▼
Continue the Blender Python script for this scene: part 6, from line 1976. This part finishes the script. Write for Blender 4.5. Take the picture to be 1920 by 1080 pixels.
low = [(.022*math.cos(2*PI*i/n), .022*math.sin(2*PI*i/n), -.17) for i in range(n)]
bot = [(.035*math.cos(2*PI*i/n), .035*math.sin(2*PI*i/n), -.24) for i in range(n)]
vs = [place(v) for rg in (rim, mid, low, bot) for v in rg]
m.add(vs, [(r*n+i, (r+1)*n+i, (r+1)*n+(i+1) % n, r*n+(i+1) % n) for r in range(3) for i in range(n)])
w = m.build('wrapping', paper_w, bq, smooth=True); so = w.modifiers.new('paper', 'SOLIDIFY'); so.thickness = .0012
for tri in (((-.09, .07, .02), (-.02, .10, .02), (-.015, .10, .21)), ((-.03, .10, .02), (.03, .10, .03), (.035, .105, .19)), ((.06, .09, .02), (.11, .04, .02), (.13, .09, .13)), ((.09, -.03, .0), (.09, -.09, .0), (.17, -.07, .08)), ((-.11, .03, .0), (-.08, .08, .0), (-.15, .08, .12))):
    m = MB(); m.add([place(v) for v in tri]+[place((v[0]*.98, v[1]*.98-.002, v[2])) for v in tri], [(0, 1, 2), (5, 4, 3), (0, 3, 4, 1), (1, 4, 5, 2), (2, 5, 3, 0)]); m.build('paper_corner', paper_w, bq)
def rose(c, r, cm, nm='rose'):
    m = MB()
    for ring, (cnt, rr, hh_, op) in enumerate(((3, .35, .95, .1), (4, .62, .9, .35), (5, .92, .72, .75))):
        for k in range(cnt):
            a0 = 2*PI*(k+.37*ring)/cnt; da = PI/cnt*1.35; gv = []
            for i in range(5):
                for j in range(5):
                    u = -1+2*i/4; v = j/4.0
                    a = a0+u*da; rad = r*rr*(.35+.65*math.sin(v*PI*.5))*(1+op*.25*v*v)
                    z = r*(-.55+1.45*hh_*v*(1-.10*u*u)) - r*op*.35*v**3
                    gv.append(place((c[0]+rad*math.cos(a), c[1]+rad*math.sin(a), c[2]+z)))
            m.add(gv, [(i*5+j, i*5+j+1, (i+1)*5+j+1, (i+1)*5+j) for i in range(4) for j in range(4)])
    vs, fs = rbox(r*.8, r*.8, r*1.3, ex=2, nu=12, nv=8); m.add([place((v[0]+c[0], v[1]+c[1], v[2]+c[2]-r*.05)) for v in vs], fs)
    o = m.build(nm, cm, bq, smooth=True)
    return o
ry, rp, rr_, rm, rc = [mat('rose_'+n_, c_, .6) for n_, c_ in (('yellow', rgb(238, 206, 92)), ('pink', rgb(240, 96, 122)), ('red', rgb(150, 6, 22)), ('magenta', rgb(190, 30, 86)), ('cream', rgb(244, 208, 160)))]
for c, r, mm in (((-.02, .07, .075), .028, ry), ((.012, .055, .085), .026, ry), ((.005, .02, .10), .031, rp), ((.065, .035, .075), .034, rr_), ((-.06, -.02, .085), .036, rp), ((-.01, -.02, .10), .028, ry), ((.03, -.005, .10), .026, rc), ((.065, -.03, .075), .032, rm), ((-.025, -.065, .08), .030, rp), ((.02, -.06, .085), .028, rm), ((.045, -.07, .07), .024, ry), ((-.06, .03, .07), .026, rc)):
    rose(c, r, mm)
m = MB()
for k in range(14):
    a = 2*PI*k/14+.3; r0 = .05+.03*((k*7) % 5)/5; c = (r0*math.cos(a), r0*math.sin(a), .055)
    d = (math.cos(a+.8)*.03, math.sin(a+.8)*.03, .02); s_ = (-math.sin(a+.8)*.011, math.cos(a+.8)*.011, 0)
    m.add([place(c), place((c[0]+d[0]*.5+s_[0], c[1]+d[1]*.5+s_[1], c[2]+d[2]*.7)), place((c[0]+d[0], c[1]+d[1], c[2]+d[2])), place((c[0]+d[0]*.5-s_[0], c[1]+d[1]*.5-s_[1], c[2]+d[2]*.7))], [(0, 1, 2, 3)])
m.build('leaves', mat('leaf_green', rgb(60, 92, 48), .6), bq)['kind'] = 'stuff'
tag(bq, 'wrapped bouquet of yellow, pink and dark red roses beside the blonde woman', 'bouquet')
▲
Repeat the material from above exactly, word for word.

# Result of the task:
Continue the Blender Python script for this scene: part 6, from line 1976. This part finishes the script. Write for Blender 4.5. Take the picture to be 1920 by 1080 pixels.
low = [(.022*math.cos(2*PI*i/n), .022*math.sin(2*PI*i/n), -.17) for i in range(n)]
bot = [(.035*math.cos(2*PI*i/n), .035*math.sin(2*PI*i/n), -.24) for i in range(n)]
vs = [place(v) for rg in (rim, mid, low, bot) for v in rg]
m.add(vs, [(r*n+i, (r+1)*n+i, (r+1)*n+(i+1) % n, r*n+(i+1) % n) for r in range(3) for i in range(n)])
w = m.build('wrapping', paper_w, bq, smooth=True); so = w.modifiers.new('paper', 'SOLIDIFY'); so.thickness = .0012
for tri in (((-.09, .07, .02), (-.02, .10, .02), (-.015, .10, .21)), ((-.03, .10, .02), (.03, .10, .03), (.035, .105, .19)), ((.06, .09, .02), (.11, .04, .02), (.13, .09, .13)), ((.09, -.03, .0), (.09, -.09, .0), (.17, -.07, .08)), ((-.11, .03, .0), (-.08, .08, .0), (-.15, .08, .12))):
    m = MB(); m.add([place(v) for v in tri]+[place((v[0]*.98, v[1]*.98-.002, v[2])) for v in tri], [(0, 1, 2), (5, 4, 3), (0, 3, 4, 1), (1, 4, 5, 2), (2, 5, 3, 0)]); m.build('paper_corner', paper_w, bq)
def rose(c, r, cm, nm='rose'):
    m = MB()
    for ring, (cnt, rr, hh_, op) in enumerate(((3, .35, .95, .1), (4, .62, .9, .35), (5, .92, .72, .75))):
        for k in range(cnt):
            a0 = 2*PI*(k+.37*ring)/cnt; da = PI/cnt*1.35; gv = []
            for i in range(5):
                for j in range(5):
                    u = -1+2*i/4; v = j/4.0
                    a = a0+u*da; rad = r*rr*(.35+.65*math.sin(v*PI*.5))*(1+op*.25*v*v)
                    z = r*(-.55+1.45*hh_*v*(1-.10*u*u)) - r*op*.35*v**3
                    gv.append(place((c[0]+rad*math.cos(a), c[1]+rad*math.sin(a), c[2]+z)))
            m.add(gv, [(i*5+j, i*5+j+1, (i+1)*5+j+1, (i+1)*5+j) for i in range(4) for j in range(4)])
    vs, fs = rbox(r*.8, r*.8, r*1.3, ex=2, nu=12, nv=8); m.add([place((v[0]+c[0], v[1]+c[1], v[2]+c[2]-r*.05)) for v in vs], fs)
    o = m.build(nm, cm, bq, smooth=True)
    return o
ry, rp, rr_, rm, rc = [mat('rose_'+n_, c_, .6) for n_, c_ in (('yellow', rgb(238, 206, 92)), ('pink', rgb(240, 96, 122)), ('red', rgb(150, 6, 22)), ('magenta', rgb(190, 30, 86)), ('cream', rgb(244, 208, 160)))]
for c, r, mm in (((-.02, .07, .075), .028, ry), ((.012, .055, .085), .026, ry), ((.005, .02, .10), .031, rp), ((.065, .035, .075), .034, rr_), ((-.06, -.02, .085), .036, rp), ((-.01, -.02, .10), .028, ry), ((.03, -.005, .10), .026, rc), ((.065, -.03, .075), .032, rm), ((-.025, -.065, .08), .030, rp), ((.02, -.06, .085), .028, rm), ((.045, -.07, .07), .024, ry), ((-.06, .03, .07), .026, rc)):
    rose(c, r, mm)
m = MB()
for k in range(14):
    a = 2*PI*k/14+.3; r0 = .05+.03*((k*7) % 5)/5; c = (r0*math.cos(a), r0*math.sin(a), .055)
    d = (math.cos(a+.8)*.03, math.sin(a+.8)*.03, .02); s_ = (-math.sin(a+.8)*.011, math.cos(a+.8)*.011, 0)
    m.add([place(c), place((c[0]+d[0]*.5+s_[0], c[1]+d[1]*.5+s_[1], c[2]+d[2]*.7)), place((c[0]+d[0], c[1]+d[1], c[2]+d[2])), place((c[0]+d[0]*.5-s_[0], c[1]+d[1]*.5-s_[1], c[2]+d[2]*.7))], [(0, 1, 2, 3)])
m.build('leaves', mat('leaf_green', rgb(60, 92, 48), .6), bq)['kind'] = 'stuff'
tag(bq, 'wrapped bouquet of yellow, pink and dark red roses beside the blonde woman', 'bouquet')